Alors que les Etats-Unis se préparent et préparent le monde à une guerre qui a de la peine à cacher son intérêt ultime, l’accès au pétrole iraquien, et qu’au Vénézuela un bras de fer oppose une minorité qui contrôle l’exploitation du pétrole à un gouvernement démocratiquement élu qui prétend gérer cette exploitation, un sous-produit du même pétrole, du fuel lourd en l’occurrence, pollue le nord et l’ouest des côtes espagnoles et commence à faire de même en France.
Le 19 novembre 2002, le pétrolier Prestige s’est brisé en deux à 250 kilomètres de la côte espagnole de Galice, et repose depuis à 3.600 mètres de fond. Il transportait 77.000 tonnes de fuel sibérien depuis la Lettonie jusqu’à Singapour. Environ 15.000 tonnes de fuel sont sorties pendant la semaine d’errance (l’accident s’est produit le 13 novembre 2002) pendant laquelle le capitaine s’est fait remorquer au large avec son bateau sur ordre des autorités locales.
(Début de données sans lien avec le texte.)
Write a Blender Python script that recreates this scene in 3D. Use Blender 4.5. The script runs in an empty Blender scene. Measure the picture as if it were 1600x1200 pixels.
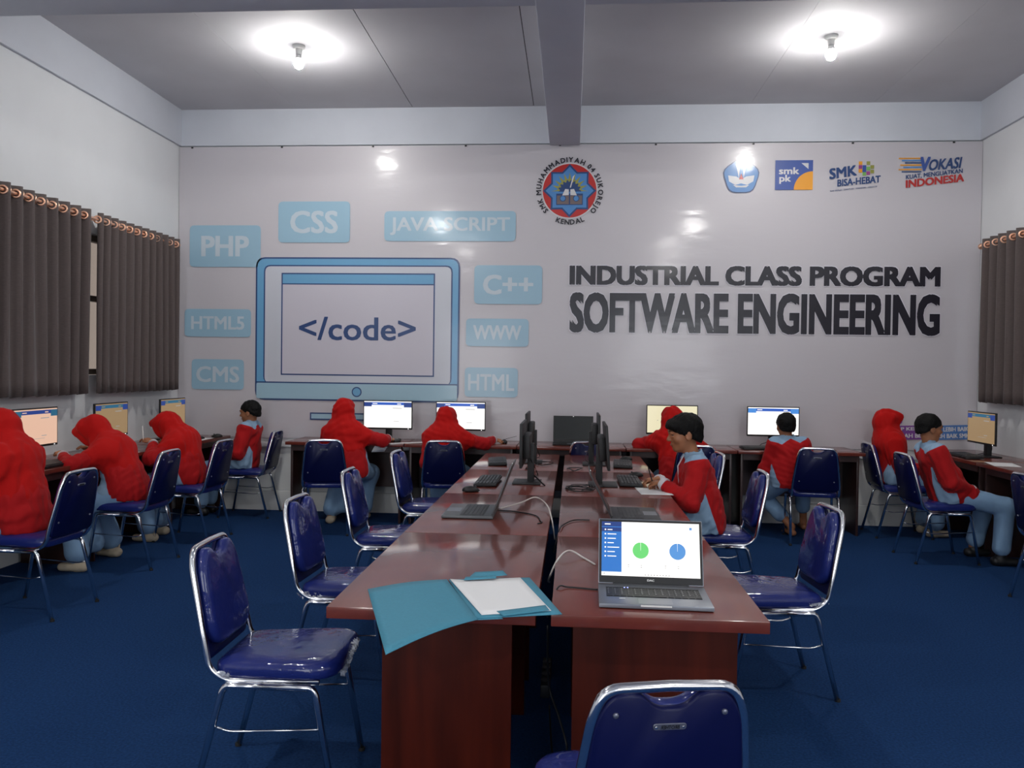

Depuis, le fuel continue de sortir par les multiples fissures du bateau. Le 10 décembre 2002, on apprend que 125 tonnes sortent chaque jour à nouveau. La population est en colère et réagit: "nunca mas, plus jamais ça!", plusieurs manifestations de dizaines, voire de centaines de milliers de personnes s’organisent, aussi bien en Galice que dans le reste de l’Espagne. On demande la démission des responsables politiques, et une prise en main adéquate de la crise. Des centaines de naufrages ont eu lieu de tous temps dans cette partie de la côte, nommée Côte de la Mort. Cinq marées noires ont déjà souillé ces mêmes côtes ces trente dernières années, mais celle du naufrage du Prestige est de loin la plus grave. Le gouvernement espagnol tente de minimiser la catastrophe et réagit tardivement avec la mise en place d’un service d’aide économique pour les pêcheurs et les aquaculteurs qui reçoivent 40 Euros par jour. Le reste de la population, qui vit indirectement de la pêche, ne touche aucune aide. En ce qui concerne le nettoyage des côtes, des milliers de volontaires arrivés de toute l’Espagne et d’ailleurs se proposent tous les jours et travaillent, au risque de leur santé, avec des moyens très rudimentaires. L’Armée espagnole fait une apparition timide et tardive. Sur 1.064 plages dans les quatre régions concernées, 562 ont été souillées.
La manifestation à Zoug
Samedi 11 janvier 2003, nous étions 600 à Zoug, en Suisse, pour exiger de la société Crown Ressources qu’elle reconnaisse publiquement sa responsabilité dans le naufrage du pétrolier Prestige dont elle est l’affréteur et s’engage à réparer les dégâts. Nous avons aussi demandé à la Ville et au Canton de Zoug d’affecter les impôts, payés et à payer, de la Crown Ressources, aux victimes de la catastrophe. La manifestation était organisée par l’Alternative Socialiste Verte (SGA) de Zoug et par diverses organisations suisses, galiciennes et espagnoles avec le soutien, entre autres, du Forum Civique Européen. Pour l’occasion Antón Carracedo Sacedo, maire de Laxe, un des villages les plus souillés par la marée noire, est venu témoigner. Hanspeter Uster de SGA, Conseiller d’Etat du Canton et Directeur de la Police, a demandé la création d’un code de bonne conduite pour les marchands de pétrole, des navires à double coque et l’interdiction de recourir à des pavillons de complaisance. Les responsabilités dans cette catastrophe ont été désignées: incompétence des gouvernements Autonome galicien et Central espagnol, négligence de l’Union Européenne, irresponsabilité de la compagnie maritime grecque et soif de profit de la société ayant affrété le pétrolier, la Crown Ressources.
Par ailleurs les banques cantonales genevoises et vaudoises ont participé largement au financement de la cargaison du Prestige.